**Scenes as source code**
---
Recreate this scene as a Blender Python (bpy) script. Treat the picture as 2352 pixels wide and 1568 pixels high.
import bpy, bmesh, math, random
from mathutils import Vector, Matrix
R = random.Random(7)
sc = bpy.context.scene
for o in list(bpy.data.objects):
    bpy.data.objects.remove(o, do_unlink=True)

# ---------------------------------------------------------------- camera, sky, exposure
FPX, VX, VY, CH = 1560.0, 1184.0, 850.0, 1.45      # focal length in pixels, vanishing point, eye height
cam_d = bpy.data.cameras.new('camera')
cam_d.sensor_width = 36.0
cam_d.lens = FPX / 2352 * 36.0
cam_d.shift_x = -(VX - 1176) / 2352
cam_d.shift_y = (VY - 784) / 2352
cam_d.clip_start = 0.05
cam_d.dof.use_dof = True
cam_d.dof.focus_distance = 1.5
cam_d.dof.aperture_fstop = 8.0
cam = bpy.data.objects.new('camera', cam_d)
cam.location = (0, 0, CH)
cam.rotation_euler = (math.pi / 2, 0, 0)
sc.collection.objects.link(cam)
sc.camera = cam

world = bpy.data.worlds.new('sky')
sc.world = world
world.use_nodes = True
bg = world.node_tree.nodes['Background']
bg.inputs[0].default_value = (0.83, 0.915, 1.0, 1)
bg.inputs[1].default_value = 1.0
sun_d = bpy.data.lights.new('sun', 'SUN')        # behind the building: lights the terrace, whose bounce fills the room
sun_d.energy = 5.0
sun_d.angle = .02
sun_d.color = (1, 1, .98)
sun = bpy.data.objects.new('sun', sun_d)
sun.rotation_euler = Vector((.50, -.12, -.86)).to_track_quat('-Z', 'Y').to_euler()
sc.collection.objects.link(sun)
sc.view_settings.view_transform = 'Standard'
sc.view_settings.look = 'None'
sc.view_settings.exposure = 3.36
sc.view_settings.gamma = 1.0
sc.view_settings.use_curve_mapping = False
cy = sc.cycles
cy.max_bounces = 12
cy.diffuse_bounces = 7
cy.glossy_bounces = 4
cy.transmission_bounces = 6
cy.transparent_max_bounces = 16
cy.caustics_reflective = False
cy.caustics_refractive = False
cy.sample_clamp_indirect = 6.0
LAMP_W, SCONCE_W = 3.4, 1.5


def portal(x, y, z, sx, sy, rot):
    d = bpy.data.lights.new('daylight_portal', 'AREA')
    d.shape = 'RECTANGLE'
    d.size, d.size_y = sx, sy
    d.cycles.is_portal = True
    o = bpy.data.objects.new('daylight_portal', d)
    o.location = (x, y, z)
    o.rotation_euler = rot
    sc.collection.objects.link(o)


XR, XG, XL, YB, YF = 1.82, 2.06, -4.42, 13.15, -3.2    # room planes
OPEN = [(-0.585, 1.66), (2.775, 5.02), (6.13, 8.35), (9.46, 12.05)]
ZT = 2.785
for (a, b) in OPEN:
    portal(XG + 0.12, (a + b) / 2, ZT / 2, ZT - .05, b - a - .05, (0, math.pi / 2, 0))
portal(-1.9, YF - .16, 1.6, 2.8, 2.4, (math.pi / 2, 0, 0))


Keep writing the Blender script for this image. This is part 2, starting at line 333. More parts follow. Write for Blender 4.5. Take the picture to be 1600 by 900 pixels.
---
**SET EXERCISE**
Using the material above, quote the first line and each line after it, stopping at and including the line that holds "bpy.data.objects.remove(o, do_unlink=True)".

**PROBLEM SOLUTION**
Recreate this scene as a Blender Python (bpy) script. Treat the picture as 2352 pixels wide and 1568 pixels high.
import bpy, bmesh, math, random
from mathutils import Vector, Matrix
R = random.Random(7)
sc = bpy.context.scene
for o in list(bpy.data.objects):
    bpy.data.objects.remove(o, do_unlink=True)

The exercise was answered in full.